A Mão Esquerda da Escuridão foi um importante marco dentro dos livros de ficção científica, sendo respeitado até mesmo por escritores de outros gêneros; não foi por menos que recebeu os prêmios Hugo em 1970 e Nebula em 1969. O livro foi recentemente lançado pela editora Aleph, onde foi organizado até uma palestra sobre a vida e a obra da autora.
A história se passa dois anos após a chegada de Genly Ai, enviado do planeta Terra em serviço do Conselho Ecumênico, ao planeta Gethen, mais conhecido pelos pesquisadores como planeta Inverno, devido a seu clima glacial. A característica mais importante do planeta, além do clima, é o fato de todos os habitantes serem hermafroditas, não existindo homem ou mulher, o que contribui para a riqueza do cenário e o entendimento da cultura getheniana. A missão de Genly Ai é negociar com os governantes gethenianos a entrada do planeta ao conselho intergaláctico ecumênico, que funciona como uma confederação que organiza outras civilizações humanas distribuídas em mais de 80 planetas. A trama passa a se intensificar quando Genly presencia a constante tensão entre as nações de Karhide, onde reside, e Orgoreyn. A diferença crucial entre os dois locais é o fato de um possuir um regime de monarquia e o outro de uma democracia (que acaba por incluir até um orgão de censura, no livro chamado de Sarf).

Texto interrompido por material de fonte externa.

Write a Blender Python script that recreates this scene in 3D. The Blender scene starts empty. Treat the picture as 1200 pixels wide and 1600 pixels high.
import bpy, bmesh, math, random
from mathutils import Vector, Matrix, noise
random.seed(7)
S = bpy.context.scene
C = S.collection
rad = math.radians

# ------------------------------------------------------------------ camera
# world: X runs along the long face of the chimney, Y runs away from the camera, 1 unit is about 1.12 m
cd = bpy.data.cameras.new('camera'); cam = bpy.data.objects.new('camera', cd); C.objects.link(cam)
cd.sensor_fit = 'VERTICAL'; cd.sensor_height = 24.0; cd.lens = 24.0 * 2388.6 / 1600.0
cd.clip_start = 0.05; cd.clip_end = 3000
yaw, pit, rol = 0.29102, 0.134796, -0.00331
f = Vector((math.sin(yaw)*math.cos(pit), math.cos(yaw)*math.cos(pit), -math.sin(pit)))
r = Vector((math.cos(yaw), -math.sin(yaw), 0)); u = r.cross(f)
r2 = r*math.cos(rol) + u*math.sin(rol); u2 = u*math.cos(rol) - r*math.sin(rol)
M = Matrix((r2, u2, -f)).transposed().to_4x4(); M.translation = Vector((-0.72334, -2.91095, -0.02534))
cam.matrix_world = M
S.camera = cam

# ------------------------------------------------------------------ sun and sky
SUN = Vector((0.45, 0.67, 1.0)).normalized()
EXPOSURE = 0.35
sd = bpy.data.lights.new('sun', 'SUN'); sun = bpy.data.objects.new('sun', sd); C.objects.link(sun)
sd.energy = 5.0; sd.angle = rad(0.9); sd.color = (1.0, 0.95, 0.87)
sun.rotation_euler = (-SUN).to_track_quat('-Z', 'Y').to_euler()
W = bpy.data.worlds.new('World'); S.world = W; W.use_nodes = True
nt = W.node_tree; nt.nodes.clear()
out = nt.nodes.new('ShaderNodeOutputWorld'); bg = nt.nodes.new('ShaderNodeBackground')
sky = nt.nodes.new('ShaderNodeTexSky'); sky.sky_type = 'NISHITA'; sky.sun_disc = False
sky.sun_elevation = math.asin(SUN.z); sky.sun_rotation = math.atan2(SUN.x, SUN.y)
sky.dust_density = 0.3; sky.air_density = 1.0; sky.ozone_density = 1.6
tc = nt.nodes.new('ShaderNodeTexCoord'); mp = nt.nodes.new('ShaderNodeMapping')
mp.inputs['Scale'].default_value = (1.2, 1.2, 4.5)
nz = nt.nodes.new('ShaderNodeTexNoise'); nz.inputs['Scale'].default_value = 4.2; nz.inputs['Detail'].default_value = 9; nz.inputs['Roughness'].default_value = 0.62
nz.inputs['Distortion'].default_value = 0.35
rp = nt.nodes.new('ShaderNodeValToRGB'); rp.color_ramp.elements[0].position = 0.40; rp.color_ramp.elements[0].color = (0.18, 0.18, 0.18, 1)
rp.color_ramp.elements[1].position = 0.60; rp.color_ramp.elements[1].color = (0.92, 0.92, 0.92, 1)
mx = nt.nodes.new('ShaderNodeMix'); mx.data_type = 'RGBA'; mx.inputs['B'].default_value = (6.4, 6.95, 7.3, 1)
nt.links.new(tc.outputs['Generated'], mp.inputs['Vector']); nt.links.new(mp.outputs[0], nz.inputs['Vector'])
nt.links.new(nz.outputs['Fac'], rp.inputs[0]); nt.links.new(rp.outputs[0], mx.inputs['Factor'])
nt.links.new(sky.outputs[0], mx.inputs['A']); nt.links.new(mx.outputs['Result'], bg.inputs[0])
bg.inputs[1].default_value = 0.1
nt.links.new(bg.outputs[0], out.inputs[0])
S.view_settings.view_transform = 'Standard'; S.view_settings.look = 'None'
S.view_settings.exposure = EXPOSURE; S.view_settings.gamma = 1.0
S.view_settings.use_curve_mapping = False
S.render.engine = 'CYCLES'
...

Desde o início da história é o primeiro ministro Estraven quem acolhe e se torna amigo de Genly Ai; a relação que mantêm é um tanto fria e acaba por se tornar uma inimizade após um suposto golpe por parte de Estraven, porém o exílio deste, sua fuga para Orgoreyn e sua memorável travessia pelos gelos eternos ao lado de Genly tornam a amizade deles outro ponto genial do livro! Neste momento é que o leitor observa que não há um antagonista, mas sim sociedades com situações adversas (e injustas) aos protagonistas.
Perseguições, traições políticas, exílio, incesto, suicídio, tortura e alienação são alguns dos elementos que contribuem para um clima pesado e conturbado no enredo, apesar de muia coisa ser implícita e as cenas não serem chocantes. O interessante de ser observado é o estudo antropológico, sociológico e psicológico que se dá na ótica do leitor bem informado. Ursula K. Le Guin utiliza a construção do seu universo para estudar certas características sociais: dualismo, manequísmo, patriotismo, relações amorosas, amizade, poder, etc. É terrivelmente engraçado entender certos mecanismos que só existiriam em uma sociedade hermafrodita (como o fato de não existirem guerras ou conflitos diretos).
Para enriquecer a história vivida tanto na ótica de Genly Ai quanto na de Estraven, existem capítulos dedicados ao mito de criação do mundo, lendas, histórias, diferenças do planeta Inverno em relação ao nosso e à religião. Posso afirmar que é um mundo tão bem construído quanto a Terra Média ou o planeta Duna. Uma trama inovadora para os jovens, um metáfora sobre a humanidade para os adultos e uma história inesquecível para ambos, vale a pena dar uma conferida. Até a próxima, caros leitores.
Toda ficção é metáfora. Ficção científica é metáfora.